By motivating wearers to “make every second count,” the creators of the death watch aim for no less than “to make the world a better place!” From their website:

While death is nonnegotiable, life isn't. The good news is that life is what you make of it - and it can be beautiful! 

All we have to do is learn how to cherish the time and the life that we have been given, to honor it, suck the marrow from it, seize the day and follow our hearts. And the best way to do this is to realize that seconds, days and years are passing never to come again. And to make the right choices.

Tikker might be the newest example, but such tokens of mortality are as old as the ancients. Reminders of the inevitability of death - called memento mori (“remember that you will die”) - are found throughout the ages in various forms: elegies, human skulls, dances, paintings, etchings, pendants, sculptures, pictures and chapels of bones. In the late medieval period, when the Black Death took the lives of half the people in some populations, the allegorical ritual of the Danse Macabre (“Dance of Death”) emerged: a personified Death marched with participants to the grave, a somber but playful reminder that death comes to all and quickly to many. During the Victorian age, when photography was newly fangled, photos of the recently deceased became a common memento mori.

Such tokens of mortality are as old as the ancients.

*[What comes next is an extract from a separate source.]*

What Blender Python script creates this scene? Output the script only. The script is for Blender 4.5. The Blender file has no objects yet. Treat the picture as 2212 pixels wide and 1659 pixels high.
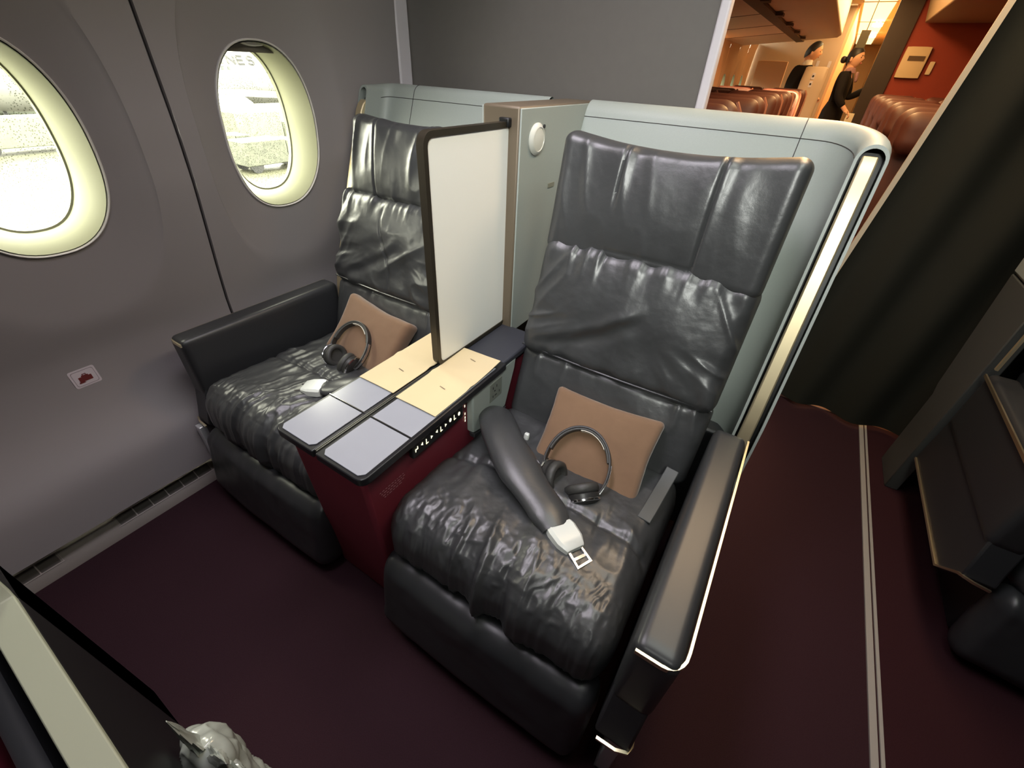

A device that measures our lives down to the second is an apt reminder of death for the modern age. In his seminal 1934 book, Technics and Civilization, Lewis Mumford argued that the onset of the industrial age is found in the 14th-century monastery with the development of the mechanical clock. Ironically, in seeking a reliable means of marking the hours of prayer, the monks distanced us from our sense of the eternal by helping to “create the belief in an independent world of mathematically measurable sequences,” Mumford explained. The human experience of time thus evolved from organic to mechanical as our sense of its passage shifted from “a sequence of experiences” to a “collection of hours, minutes and seconds.”  

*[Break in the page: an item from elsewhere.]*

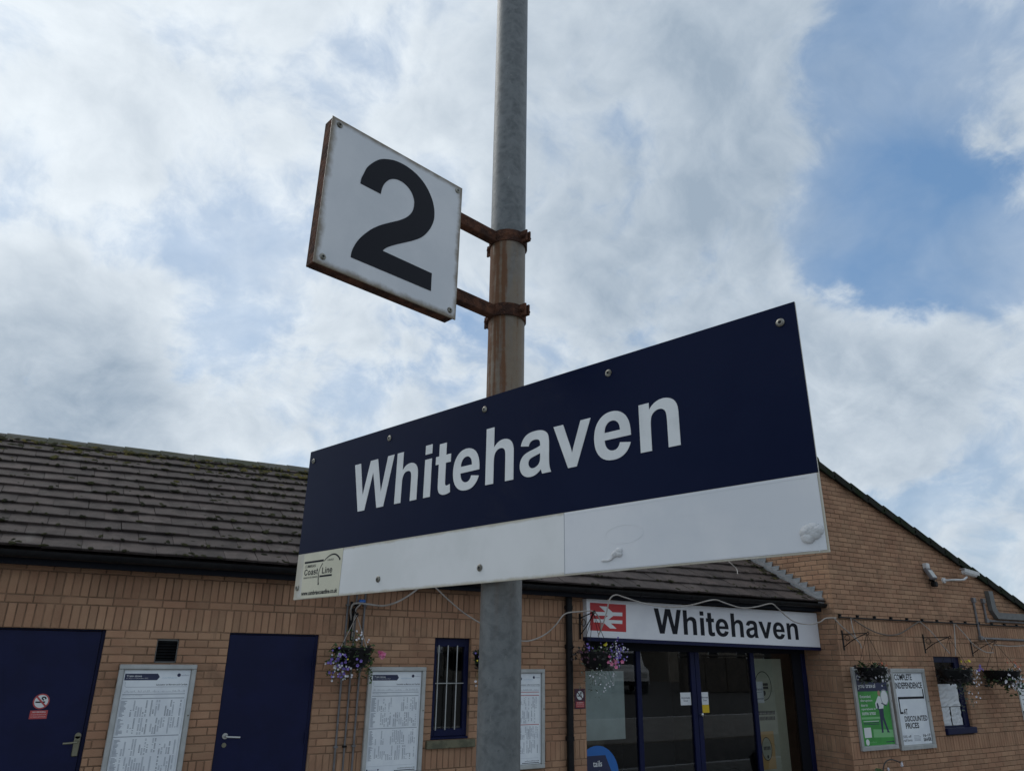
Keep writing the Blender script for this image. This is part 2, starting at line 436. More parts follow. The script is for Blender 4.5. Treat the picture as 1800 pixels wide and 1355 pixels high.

Likewise, the forms of our memento mori have evolved from organic (bones, poems and dances) to mechanic (photographs and death watches). But while the modes may change, our need to remind ourselves of our mortality is not new. The Psalmist implores, “Show me, Lord, my life's end and the number of my days; let me know how fleeting my life is.”

This prayer is what Tikker hopes to address. “Imagine someone told you that you only had one year left to live,” the website for the watch proclaims. “How would that change your life?” But, alas, Tikker’s carpe diem mission is merely mortal:

Tikker will be there to remind you to make most of your life, and most importantly, to be happy. Remember, it’s not really about how much time you have, it's what you do with it. …Wearing a Tikker is a statement to the world that your biggest priority in life, is living. 

The Psalmist sees a different purpose for keeping our mortality in front of us: “Remember how fleeting is my life. For what futility you have created all humanity!” For the real measure of our days is not against the clock, but against eternity.